* **Task requirements**:
The data below holds the lines to copy: everything from the line containing "Write part 6" to the line containing "at(link('headgear_print', b, m_lace, s.root))", both ends included, set down exactly.

--- START Records supplied ---

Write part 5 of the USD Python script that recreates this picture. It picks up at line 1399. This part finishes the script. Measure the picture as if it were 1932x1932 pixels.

--- END Records supplied ---
--- START Records supplied ---

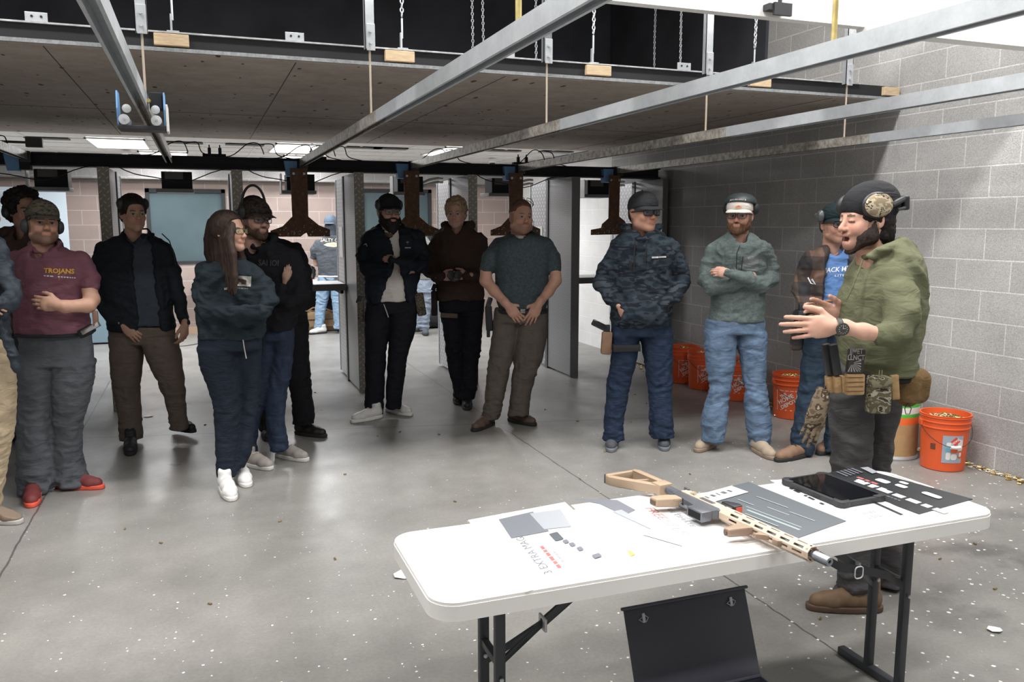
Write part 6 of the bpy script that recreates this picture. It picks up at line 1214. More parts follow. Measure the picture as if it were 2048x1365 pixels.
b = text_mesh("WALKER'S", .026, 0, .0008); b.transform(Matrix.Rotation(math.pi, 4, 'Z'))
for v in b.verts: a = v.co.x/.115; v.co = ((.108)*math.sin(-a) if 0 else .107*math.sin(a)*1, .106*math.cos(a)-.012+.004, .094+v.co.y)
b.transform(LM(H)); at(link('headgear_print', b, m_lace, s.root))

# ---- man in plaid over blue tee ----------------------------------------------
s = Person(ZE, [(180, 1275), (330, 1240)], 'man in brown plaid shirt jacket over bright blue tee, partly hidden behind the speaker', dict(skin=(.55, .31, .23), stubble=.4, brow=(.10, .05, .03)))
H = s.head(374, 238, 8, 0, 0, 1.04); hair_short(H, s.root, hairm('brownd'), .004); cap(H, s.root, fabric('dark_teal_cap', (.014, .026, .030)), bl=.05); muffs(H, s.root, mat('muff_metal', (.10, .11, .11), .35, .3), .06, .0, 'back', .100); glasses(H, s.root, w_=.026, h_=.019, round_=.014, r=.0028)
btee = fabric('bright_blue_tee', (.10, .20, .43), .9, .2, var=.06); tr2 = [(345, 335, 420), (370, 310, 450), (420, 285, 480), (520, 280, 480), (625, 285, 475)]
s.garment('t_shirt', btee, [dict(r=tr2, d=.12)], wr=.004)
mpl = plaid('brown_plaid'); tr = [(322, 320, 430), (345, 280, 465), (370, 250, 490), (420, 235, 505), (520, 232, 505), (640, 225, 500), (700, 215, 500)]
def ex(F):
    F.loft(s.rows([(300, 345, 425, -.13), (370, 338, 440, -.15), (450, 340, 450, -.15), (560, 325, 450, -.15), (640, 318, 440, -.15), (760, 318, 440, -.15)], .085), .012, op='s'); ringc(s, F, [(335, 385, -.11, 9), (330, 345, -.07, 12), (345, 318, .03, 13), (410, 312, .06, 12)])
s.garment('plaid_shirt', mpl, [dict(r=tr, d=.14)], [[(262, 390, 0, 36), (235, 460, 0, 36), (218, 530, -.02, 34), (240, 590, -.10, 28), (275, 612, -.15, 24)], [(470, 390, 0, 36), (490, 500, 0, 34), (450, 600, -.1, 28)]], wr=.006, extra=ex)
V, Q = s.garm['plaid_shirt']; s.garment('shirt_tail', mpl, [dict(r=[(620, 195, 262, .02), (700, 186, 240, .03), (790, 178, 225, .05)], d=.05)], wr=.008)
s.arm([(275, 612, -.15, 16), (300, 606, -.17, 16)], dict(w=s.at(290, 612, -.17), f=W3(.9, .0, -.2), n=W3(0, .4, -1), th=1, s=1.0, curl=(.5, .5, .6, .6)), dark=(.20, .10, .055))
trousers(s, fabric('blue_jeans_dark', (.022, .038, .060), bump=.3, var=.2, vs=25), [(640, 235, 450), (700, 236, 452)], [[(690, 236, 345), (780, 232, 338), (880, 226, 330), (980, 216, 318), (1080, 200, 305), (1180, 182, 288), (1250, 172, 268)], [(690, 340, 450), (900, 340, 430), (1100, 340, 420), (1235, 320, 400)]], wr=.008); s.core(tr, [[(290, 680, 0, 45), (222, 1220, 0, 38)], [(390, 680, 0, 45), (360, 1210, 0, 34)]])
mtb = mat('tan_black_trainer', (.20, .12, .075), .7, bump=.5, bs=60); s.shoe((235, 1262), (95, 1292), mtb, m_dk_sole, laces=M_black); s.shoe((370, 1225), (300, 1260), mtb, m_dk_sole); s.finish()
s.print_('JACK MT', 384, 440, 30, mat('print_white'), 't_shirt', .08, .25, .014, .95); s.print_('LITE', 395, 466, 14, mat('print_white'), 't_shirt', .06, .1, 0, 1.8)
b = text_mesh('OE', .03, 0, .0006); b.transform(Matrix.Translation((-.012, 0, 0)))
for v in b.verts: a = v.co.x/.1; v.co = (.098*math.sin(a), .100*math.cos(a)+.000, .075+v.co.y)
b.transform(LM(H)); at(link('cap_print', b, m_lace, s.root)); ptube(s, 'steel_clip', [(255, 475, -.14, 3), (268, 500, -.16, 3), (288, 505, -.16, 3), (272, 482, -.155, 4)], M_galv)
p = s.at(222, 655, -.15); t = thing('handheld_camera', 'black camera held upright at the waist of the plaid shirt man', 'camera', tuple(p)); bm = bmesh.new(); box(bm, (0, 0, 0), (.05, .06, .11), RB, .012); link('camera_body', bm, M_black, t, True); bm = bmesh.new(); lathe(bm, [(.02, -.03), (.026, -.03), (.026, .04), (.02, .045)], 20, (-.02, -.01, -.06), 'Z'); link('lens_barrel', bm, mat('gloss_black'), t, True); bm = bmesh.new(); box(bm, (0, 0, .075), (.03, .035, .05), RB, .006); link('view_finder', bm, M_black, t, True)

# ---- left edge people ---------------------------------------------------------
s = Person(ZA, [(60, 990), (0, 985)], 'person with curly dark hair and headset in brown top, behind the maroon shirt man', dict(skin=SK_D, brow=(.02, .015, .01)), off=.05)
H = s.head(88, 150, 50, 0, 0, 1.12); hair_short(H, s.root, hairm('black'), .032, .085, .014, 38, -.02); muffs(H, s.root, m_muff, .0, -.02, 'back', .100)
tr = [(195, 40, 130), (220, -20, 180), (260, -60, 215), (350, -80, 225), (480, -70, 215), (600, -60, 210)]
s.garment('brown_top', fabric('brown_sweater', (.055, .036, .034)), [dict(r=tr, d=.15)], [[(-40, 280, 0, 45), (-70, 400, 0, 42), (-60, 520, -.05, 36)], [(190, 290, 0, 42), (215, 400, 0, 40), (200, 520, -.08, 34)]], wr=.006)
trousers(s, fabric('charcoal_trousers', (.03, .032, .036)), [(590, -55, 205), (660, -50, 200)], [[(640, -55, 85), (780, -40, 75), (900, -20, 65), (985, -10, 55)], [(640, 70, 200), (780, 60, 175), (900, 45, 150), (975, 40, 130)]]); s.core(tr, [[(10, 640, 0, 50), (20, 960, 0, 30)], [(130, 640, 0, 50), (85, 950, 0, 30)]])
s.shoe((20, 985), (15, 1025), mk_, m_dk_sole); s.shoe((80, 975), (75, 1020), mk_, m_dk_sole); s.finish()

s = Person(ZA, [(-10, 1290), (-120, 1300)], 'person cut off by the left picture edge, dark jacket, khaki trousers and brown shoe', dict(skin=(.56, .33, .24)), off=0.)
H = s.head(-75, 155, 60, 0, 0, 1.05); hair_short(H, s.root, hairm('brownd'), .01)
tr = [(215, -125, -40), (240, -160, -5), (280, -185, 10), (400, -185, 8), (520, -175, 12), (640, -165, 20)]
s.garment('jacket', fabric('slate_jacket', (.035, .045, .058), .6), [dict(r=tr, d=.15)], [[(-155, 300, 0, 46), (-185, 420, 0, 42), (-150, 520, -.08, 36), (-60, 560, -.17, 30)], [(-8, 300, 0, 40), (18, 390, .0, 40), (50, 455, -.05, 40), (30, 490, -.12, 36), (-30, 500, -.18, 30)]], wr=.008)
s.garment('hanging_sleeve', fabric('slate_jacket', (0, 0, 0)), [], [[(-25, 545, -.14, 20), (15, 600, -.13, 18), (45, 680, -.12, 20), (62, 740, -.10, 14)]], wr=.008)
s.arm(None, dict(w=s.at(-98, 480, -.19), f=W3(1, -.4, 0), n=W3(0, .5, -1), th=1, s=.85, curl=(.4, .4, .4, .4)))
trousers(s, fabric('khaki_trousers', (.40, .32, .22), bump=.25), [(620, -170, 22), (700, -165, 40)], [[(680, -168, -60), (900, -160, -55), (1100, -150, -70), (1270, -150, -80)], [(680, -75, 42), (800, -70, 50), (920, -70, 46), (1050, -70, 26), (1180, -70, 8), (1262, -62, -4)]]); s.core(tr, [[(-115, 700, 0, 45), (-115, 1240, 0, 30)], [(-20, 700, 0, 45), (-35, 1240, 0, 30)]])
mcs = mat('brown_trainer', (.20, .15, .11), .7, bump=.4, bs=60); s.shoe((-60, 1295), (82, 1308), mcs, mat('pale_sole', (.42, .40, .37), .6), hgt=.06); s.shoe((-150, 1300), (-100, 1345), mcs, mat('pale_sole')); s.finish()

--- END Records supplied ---
--- START Records supplied ---

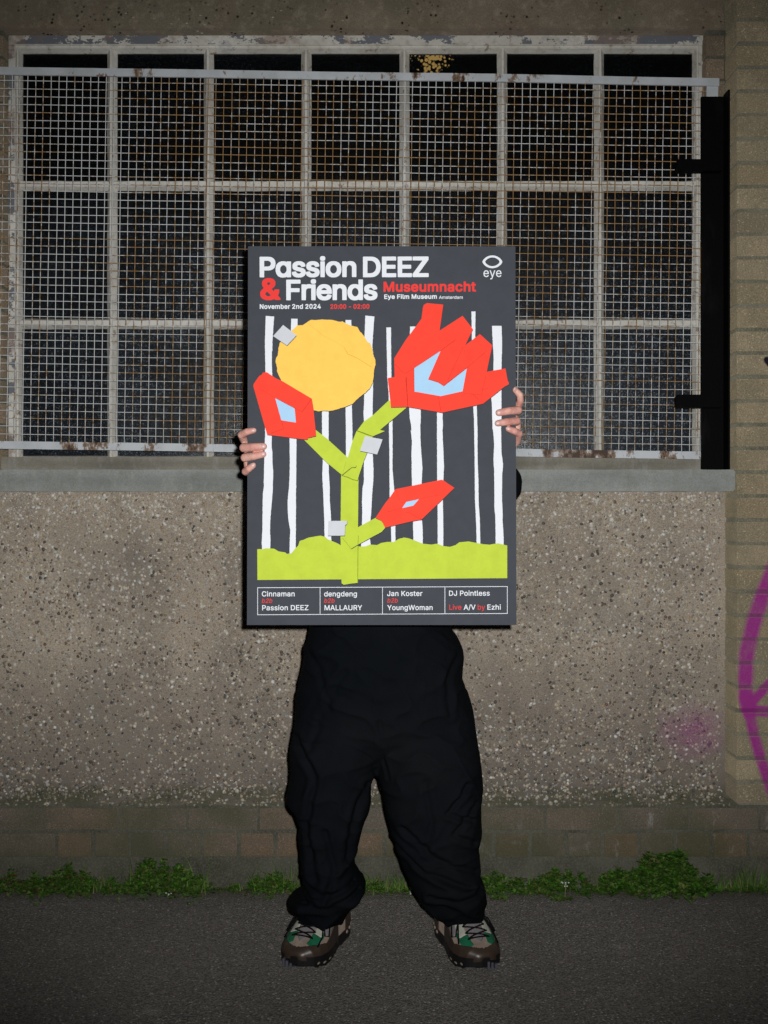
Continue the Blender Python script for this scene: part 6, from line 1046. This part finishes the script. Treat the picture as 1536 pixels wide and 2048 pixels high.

--- END Records supplied ---

* **Task answer**:
Write part 6 of the bpy script that recreates this picture. It picks up at line 1214. More parts follow. Measure the picture as if it were 2048x1365 pixels.
b = text_mesh("WALKER'S", .026, 0, .0008); b.transform(Matrix.Rotation(math.pi, 4, 'Z'))
for v in b.verts: a = v.co.x/.115; v.co = ((.108)*math.sin(-a) if 0 else .107*math.sin(a)*1, .106*math.cos(a)-.012+.004, .094+v.co.y)
b.transform(LM(H)); at(link('headgear_print', b, m_lace, s.root))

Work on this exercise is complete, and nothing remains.